By the Georgian Period, door knockers adorned nearly every front door in the UK but were often simple in design, crafted from iron and painted black, which we now call ‘traditional door knockers’.  But, the demand called for blacksmiths to develop their skills to create more elaborate and decorative designs, including local patterns, traditional symbols whilst reflecting popular fashion lines of the time.  Proud homeowners and upper-class persons wanted something to match their grand homes and thus the brass lion heads design was created. From then, brass become the sole material for door furniture.  Around this time, the bell pull and the penny post came into existence, allowing for more door furniture to be created, which we now take for granted. As the door knocker became more elaborate in style and design, inspiration was taken from mythology and religion.

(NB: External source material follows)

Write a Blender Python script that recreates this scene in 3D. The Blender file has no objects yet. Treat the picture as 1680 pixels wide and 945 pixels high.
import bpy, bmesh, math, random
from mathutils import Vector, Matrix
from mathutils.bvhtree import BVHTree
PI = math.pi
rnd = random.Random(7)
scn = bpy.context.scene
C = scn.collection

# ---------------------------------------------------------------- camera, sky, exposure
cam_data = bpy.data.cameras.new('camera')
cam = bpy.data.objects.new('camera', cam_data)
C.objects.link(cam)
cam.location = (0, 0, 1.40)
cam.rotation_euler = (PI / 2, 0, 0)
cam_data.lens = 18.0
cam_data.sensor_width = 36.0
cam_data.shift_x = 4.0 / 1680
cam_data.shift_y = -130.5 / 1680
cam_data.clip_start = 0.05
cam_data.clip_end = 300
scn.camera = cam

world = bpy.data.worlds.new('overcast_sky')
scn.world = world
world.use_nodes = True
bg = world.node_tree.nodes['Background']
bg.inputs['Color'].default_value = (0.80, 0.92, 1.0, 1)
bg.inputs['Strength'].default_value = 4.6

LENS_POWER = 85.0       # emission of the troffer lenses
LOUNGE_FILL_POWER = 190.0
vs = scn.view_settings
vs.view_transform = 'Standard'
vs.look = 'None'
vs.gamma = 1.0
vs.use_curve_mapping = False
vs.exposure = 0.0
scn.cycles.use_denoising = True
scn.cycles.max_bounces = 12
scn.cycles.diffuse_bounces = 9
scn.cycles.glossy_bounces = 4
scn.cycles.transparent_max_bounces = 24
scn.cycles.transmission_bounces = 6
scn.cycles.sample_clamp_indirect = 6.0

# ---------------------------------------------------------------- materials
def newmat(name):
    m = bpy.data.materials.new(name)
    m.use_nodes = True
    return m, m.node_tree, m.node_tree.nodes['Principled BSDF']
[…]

Are you interested in a particular design?  Have a quick read about how they came about.

Commonly referred to as the Doctor Door Knocker, this early Georgian design was used to identify the front door of, you guessed it, Doctors. Its business like yet noisy design meant that Doctors could be disturbed day and night for emergencies.

Doctor Door Knocker

Pictured from left to right: 'Watson' Bright Chrome Doctor's Door Knocker,  Polished Brass Georgian 'Cameo' Knocker, 'Watson' Brass Doctor's Door Knocker

Iconic as it features on the door of 10 Downing Street, the lion head is used as it is not only part of England’s history and heritage, it signifies pride, protection, and power. Some even suggest that the lion head acts as a guardian of the home, protecting those inside.

Lion Door Knockers

Pictured from left to right : Bright Chrome Lion Door Knocker,  'Sandringham' Polished Brass Lion Knocker, Black 'Downing Street' Lion Door Knocker 

Any hand shaped door knocker, like the below is considered to represent the Hand of Fatima, a sign of protection against evil spirits. However, there cannot be one hand without the other. Historians suggest that two types of hand knockers existed, a male and female and would sit side by side on the front door but would have two very distinctive striker sounds.  The visitor would then strike the relevant door knocker according to their gender and the woman of the home would know whether to open the door or leave for a male counterpart.

Hand Door Knocker

Pictured from left to right: Polished Brass Hand Door Knocker, Black Hand Door Knocker, Bright Chrome Hand Door Knocker

Who knew that door knockers had so much historical background behind them! So, whilst there are many styles, finishes and design to choose from, take great care in choosing one which is both practical and is in keeping with the architectural style and personality of your home. After all, it says hello before you even mutter the word.